27. A producing method for a base member for liquid discharge head according to claim 26, wherein a substrate temperature at the formation of the discharge port-containing face protective layer by the catalytic chemical vapor deposition is equal to or lower than a deformation temperature of the resin structure.

28. A producing method for a base member for liquid discharge head according to claim 26, further comprising:

executing a water-repellent treatment on the discharge port-containing face protective layer.

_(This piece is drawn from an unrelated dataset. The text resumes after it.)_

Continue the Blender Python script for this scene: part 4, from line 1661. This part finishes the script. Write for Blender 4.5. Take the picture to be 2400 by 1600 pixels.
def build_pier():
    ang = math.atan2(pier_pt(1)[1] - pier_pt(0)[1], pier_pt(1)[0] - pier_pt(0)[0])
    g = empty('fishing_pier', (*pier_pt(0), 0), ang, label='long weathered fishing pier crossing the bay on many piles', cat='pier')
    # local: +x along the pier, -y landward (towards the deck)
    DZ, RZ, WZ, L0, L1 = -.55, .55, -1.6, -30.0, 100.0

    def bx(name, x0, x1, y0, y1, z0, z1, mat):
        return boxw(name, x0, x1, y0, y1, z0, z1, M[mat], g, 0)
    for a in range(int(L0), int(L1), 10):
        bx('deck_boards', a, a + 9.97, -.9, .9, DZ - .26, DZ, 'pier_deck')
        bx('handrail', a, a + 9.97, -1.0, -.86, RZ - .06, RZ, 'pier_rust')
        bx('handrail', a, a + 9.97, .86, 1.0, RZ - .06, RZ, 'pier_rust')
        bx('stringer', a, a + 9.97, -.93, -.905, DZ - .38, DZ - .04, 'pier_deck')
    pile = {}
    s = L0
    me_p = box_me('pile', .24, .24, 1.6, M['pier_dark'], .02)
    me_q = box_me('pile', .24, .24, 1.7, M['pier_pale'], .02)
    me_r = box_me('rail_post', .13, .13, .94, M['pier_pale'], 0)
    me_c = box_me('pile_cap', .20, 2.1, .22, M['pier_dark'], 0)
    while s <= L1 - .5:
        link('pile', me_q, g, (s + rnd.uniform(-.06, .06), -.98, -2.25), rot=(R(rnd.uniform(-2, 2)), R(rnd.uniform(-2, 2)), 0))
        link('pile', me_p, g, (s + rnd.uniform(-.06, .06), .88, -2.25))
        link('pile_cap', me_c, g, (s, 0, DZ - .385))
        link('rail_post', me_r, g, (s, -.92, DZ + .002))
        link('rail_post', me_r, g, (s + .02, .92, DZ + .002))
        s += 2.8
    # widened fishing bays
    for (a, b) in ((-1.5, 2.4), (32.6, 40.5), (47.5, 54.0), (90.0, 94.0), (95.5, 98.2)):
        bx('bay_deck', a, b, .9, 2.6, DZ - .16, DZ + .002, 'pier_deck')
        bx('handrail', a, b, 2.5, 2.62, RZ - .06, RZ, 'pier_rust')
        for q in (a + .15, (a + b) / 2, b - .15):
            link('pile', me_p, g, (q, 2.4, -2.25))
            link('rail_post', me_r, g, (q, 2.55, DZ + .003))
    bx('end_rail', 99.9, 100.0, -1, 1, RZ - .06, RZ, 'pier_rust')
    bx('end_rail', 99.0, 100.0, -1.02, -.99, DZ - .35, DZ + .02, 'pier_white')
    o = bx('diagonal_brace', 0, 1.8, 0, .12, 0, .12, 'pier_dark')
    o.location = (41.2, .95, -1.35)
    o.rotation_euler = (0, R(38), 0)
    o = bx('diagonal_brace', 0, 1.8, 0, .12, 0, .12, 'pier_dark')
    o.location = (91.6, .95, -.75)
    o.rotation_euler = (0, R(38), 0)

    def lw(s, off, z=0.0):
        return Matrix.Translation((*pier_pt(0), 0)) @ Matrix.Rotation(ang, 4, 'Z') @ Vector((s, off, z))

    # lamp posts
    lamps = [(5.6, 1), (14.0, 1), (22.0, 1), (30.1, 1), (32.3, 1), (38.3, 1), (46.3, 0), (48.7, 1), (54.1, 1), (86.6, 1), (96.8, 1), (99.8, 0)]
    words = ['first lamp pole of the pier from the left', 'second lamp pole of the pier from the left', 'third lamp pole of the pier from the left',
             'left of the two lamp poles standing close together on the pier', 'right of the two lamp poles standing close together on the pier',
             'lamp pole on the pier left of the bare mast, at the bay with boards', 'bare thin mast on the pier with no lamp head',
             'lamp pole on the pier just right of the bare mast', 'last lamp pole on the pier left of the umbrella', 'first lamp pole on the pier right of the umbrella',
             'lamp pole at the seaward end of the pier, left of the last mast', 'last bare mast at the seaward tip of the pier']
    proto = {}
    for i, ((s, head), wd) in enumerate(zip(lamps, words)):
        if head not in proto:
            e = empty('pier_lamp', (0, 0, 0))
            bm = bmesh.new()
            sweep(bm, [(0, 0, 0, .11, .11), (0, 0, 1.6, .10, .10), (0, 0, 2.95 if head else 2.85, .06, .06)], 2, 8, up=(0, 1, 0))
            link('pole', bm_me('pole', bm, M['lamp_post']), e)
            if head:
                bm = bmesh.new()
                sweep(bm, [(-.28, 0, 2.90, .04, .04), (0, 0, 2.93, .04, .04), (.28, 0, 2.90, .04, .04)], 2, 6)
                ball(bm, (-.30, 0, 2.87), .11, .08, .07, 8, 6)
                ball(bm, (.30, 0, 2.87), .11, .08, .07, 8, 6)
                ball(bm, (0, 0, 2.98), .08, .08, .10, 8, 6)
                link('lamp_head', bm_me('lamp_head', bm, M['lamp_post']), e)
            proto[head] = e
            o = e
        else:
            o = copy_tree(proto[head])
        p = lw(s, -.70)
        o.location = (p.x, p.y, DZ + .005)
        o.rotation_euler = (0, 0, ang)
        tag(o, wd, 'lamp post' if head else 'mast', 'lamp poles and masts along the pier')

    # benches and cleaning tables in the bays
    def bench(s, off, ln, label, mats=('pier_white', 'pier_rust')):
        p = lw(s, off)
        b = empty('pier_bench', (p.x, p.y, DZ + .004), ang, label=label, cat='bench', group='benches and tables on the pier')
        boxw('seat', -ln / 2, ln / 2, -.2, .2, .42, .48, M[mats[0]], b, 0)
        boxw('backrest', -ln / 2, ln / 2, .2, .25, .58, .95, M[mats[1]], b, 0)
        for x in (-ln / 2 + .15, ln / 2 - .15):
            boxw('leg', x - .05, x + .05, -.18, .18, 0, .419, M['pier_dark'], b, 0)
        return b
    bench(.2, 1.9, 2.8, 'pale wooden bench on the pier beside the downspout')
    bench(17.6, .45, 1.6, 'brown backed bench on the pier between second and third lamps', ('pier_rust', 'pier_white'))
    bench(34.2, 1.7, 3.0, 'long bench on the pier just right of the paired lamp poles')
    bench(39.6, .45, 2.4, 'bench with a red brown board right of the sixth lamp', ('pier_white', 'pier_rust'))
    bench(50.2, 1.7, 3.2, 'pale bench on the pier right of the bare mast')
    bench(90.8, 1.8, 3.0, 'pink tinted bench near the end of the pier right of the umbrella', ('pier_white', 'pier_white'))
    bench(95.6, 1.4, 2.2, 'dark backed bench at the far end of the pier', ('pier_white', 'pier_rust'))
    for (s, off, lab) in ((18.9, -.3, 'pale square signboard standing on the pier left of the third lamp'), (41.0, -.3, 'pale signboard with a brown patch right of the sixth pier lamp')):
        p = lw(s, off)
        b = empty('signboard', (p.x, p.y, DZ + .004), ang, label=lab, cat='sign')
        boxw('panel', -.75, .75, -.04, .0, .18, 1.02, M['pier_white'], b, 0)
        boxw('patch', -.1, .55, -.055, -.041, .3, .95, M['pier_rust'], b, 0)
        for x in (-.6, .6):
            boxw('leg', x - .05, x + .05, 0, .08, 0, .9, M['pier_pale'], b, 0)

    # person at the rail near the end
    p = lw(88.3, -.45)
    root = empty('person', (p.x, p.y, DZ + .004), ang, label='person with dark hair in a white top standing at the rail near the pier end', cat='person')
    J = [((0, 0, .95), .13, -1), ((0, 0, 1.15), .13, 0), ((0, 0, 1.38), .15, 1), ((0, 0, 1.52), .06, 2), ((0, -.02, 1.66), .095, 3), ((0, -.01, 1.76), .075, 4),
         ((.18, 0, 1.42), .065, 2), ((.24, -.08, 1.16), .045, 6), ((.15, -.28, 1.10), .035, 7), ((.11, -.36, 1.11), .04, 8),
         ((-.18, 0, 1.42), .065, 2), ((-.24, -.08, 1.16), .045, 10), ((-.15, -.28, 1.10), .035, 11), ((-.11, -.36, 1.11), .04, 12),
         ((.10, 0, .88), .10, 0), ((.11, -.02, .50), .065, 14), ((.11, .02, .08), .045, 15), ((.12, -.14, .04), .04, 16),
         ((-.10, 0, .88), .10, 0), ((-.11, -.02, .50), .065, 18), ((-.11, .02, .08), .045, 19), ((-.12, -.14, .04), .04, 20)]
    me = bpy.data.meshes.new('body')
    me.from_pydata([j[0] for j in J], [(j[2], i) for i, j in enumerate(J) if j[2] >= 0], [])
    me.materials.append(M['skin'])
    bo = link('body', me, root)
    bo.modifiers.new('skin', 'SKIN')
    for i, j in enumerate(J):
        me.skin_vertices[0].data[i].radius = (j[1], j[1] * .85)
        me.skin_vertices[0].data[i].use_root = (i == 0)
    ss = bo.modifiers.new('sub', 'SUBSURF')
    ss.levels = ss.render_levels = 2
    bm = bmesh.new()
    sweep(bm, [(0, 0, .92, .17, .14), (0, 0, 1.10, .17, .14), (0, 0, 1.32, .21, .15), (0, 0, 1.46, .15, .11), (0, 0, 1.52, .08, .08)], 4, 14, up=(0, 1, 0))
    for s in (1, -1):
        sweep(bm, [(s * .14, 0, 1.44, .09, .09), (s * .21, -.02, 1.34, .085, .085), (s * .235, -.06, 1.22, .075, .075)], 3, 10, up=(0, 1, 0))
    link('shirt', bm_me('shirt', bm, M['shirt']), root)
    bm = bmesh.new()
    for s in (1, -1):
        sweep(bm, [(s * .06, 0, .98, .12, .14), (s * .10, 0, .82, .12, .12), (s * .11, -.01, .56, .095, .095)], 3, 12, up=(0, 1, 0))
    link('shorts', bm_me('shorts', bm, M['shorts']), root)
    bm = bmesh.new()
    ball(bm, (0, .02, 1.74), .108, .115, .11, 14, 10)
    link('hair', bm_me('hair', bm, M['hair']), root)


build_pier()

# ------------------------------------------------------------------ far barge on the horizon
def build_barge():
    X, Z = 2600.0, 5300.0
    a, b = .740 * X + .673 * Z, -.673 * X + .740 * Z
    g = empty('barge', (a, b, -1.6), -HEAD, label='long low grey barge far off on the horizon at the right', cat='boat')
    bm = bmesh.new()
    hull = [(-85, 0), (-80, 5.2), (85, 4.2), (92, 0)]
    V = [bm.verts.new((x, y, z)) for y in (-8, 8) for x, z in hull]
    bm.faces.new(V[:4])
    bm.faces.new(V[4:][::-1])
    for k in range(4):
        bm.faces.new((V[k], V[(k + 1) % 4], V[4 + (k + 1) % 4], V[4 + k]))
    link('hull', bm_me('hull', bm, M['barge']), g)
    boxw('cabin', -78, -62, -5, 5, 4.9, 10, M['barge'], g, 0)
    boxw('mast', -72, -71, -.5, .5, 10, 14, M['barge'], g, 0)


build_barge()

29. A producing method for a liquid discharge head comprising:

preparing a base member prepared by a producing method for a base member for a liquid discharge head, including a base member, an energy generating element for discharging a liquid, formed on the base member, and a resin structure having a liquid discharge port for discharging the liquid and a liquid flow path for supplying the liquid discharge port with the liquid and disposed on the base member so as to cover the energy generating element, the producing method comprising

forming a mold member in an area on the base member where the liquid flow path is to be formed later,

forming the resin structure so as to cover the mold member,

forming, on a surface of the resin structure where the liquid discharge port is to be formed, a discharge port-containing face protective layer for protecting the surface by a catalytic chemical vapor deposition process,

forming an aperture, in the discharge port-containing face protective layer and the resin structure, extending from the position for forming the liquid discharge port to the mold member, and

removing the mold member thereby forming the liquid flow path in the interior of the resin structure;

providing the base member with an electrical connection part for driving the energy generating element.